Posted on: 31 July 2018

By Harriet Conway, SME business insight manager

Cheapest is not necessarily best. That’s certainly the message coming through from SMEs when it comes to their insurance needs.

A 2018 report of 500 SME business leaders commissioned by Allianz revealed that 75% prioritise breadth of cover above price and other factors such as claims handling, when choosing their insurer and product. Further, most decision makers expressed they’d be happy to pay more for their insurance if they were advised their existing cover was inadequate. It seems that more often than not, this is the case. A review led by the Financial Conduct Authority (FCA) in 2015 found that in a number of cases SMEs’ sums insured were inadequate to cover the loss sustained.

This issue is seen primarily in the area of business interruption insurance, where terminology can be confusing and the calculation of the ‘gross profit’ sum complicated. Crucially, an insurer’s definition of gross profit differs from that of an accountant’s, and needs to consider turnover over a fixed time period and projected revenue, plus any future trends, such as inflation and interest rate changes. Undervaluing the gross profit sum can be detrimental to a company in the event of a business interruption event; potential consequences include a slowdown or complete halt in business operations, loss of revenue and reputational damage.

Another pitfall is opting for too short an indemnity period; the period of time an insurer will pay for losses following the event which gave rise to the claim.
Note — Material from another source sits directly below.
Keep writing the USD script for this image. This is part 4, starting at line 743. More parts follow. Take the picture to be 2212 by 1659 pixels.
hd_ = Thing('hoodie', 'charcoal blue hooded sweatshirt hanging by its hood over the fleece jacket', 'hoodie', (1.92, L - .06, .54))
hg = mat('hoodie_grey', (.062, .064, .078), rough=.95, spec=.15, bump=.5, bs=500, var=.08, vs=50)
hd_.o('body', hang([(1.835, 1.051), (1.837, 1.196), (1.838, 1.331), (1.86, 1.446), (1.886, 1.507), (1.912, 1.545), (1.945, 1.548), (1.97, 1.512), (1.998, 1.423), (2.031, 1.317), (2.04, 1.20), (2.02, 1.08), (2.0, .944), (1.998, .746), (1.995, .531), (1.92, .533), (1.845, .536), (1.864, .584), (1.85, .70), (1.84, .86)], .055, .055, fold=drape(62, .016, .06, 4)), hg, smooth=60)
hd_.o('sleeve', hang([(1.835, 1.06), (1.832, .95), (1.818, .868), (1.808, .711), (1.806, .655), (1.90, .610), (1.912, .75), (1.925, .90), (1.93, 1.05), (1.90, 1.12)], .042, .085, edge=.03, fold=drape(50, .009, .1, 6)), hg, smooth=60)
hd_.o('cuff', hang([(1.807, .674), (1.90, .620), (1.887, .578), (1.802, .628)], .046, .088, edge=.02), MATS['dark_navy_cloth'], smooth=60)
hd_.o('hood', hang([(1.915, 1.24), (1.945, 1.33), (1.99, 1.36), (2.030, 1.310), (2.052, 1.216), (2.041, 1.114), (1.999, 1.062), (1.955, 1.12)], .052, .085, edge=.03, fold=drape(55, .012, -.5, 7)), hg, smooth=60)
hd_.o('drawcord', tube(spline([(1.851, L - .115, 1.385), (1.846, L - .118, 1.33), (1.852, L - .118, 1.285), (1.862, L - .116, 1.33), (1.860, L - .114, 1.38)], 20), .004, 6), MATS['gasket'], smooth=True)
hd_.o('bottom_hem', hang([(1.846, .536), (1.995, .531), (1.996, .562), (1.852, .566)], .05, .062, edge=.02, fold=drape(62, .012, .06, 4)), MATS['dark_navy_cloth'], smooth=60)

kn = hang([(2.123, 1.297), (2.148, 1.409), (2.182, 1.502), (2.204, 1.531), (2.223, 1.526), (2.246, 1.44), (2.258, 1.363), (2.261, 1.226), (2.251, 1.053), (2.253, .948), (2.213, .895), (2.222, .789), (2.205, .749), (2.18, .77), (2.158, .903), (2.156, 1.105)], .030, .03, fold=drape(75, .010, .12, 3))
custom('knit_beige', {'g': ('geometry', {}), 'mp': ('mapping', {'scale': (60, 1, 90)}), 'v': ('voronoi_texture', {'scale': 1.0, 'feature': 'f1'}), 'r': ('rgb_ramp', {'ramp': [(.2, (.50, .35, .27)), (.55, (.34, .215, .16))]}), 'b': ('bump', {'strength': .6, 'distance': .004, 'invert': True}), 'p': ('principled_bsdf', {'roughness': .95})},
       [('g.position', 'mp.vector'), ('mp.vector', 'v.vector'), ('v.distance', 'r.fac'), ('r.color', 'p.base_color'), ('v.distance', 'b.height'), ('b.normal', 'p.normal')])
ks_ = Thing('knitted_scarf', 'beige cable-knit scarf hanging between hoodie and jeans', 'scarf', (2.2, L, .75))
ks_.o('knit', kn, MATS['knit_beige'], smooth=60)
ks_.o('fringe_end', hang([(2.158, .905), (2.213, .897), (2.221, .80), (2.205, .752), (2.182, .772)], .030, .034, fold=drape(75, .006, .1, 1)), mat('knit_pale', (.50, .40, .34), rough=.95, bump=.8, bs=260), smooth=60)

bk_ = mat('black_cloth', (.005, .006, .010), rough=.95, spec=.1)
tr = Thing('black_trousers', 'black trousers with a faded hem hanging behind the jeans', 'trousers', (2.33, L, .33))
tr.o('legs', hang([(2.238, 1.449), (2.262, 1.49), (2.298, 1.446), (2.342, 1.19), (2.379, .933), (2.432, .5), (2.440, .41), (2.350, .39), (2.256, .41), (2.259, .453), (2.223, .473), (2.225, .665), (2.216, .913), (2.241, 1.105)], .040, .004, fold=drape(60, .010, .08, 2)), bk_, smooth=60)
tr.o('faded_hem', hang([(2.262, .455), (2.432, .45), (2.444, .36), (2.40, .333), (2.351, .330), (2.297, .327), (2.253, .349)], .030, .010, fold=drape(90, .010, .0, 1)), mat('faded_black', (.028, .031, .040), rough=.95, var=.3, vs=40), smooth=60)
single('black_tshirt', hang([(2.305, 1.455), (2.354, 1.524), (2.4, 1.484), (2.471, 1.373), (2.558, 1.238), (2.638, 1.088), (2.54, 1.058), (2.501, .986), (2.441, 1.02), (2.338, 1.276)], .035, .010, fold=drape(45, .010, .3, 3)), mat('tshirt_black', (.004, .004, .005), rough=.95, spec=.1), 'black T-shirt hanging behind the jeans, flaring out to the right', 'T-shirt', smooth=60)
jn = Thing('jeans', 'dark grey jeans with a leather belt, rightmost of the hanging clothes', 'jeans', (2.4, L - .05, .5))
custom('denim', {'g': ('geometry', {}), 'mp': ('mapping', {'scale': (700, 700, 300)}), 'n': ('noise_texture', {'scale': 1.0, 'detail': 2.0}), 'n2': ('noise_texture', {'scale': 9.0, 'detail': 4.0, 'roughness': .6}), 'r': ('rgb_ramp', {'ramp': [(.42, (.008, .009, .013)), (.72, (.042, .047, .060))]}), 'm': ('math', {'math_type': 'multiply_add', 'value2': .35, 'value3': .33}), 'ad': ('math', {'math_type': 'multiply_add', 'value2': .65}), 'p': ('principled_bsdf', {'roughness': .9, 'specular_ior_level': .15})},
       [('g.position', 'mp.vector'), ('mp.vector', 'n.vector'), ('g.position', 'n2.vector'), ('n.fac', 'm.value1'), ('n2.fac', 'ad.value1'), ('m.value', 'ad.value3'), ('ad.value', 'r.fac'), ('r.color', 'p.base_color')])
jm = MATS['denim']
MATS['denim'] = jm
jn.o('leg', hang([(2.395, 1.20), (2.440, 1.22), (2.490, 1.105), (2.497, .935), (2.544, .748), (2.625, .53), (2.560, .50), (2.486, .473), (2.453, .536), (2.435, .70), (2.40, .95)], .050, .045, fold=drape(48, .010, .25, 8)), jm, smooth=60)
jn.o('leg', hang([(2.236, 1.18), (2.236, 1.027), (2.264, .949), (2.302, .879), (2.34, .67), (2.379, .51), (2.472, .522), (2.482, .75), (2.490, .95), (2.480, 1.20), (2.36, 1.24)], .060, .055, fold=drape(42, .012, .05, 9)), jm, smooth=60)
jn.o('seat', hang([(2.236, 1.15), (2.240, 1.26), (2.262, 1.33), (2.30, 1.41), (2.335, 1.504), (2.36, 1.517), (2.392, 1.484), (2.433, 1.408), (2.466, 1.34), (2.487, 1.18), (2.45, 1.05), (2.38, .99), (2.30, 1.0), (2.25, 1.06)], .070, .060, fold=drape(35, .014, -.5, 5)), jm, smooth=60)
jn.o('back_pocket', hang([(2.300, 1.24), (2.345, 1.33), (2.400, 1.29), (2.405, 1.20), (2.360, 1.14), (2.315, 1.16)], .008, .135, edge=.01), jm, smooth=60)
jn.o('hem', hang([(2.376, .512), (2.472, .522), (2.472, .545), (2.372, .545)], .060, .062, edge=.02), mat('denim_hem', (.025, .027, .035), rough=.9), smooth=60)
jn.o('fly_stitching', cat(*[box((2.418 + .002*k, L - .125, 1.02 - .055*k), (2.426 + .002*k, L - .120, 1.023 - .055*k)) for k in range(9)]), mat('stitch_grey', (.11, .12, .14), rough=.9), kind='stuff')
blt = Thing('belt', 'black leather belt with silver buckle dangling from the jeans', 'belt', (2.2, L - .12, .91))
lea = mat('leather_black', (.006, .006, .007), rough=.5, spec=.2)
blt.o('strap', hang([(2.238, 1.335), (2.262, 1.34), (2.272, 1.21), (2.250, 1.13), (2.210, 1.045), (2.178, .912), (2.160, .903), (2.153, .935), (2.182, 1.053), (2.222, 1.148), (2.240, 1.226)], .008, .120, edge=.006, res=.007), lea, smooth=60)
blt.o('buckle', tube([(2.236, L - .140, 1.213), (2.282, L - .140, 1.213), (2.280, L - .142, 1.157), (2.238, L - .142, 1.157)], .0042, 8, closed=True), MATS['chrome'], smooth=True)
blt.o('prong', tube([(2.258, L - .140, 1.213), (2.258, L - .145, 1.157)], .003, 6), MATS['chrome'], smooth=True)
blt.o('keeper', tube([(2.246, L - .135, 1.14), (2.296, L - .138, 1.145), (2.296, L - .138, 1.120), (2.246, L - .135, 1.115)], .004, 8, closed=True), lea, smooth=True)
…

With many businesses choosing a default indemnity period of 12 months, SMEs are also urged to consider longer periods, such as 24-36 months.  The indemnity period needs to allow for any repairs and rebuilding, for sourcing equipment and recruiting any additional staff. It may also take time to re-establish a pre-loss customer base. 

It’s recommended for SMEs to regularly assess their existing cover against emerging risks and discuss potential loss scenarios with their broker or insurance professional. Undertaking risk assessments and implementing pre-loss measures is also important, and using these in conjunction with a robust business continuity plan. 

No SME wants to experience an event which disrupts their business. However, having confidence that adequate insurance is in place for such a scenario can offer considerable peace of mind.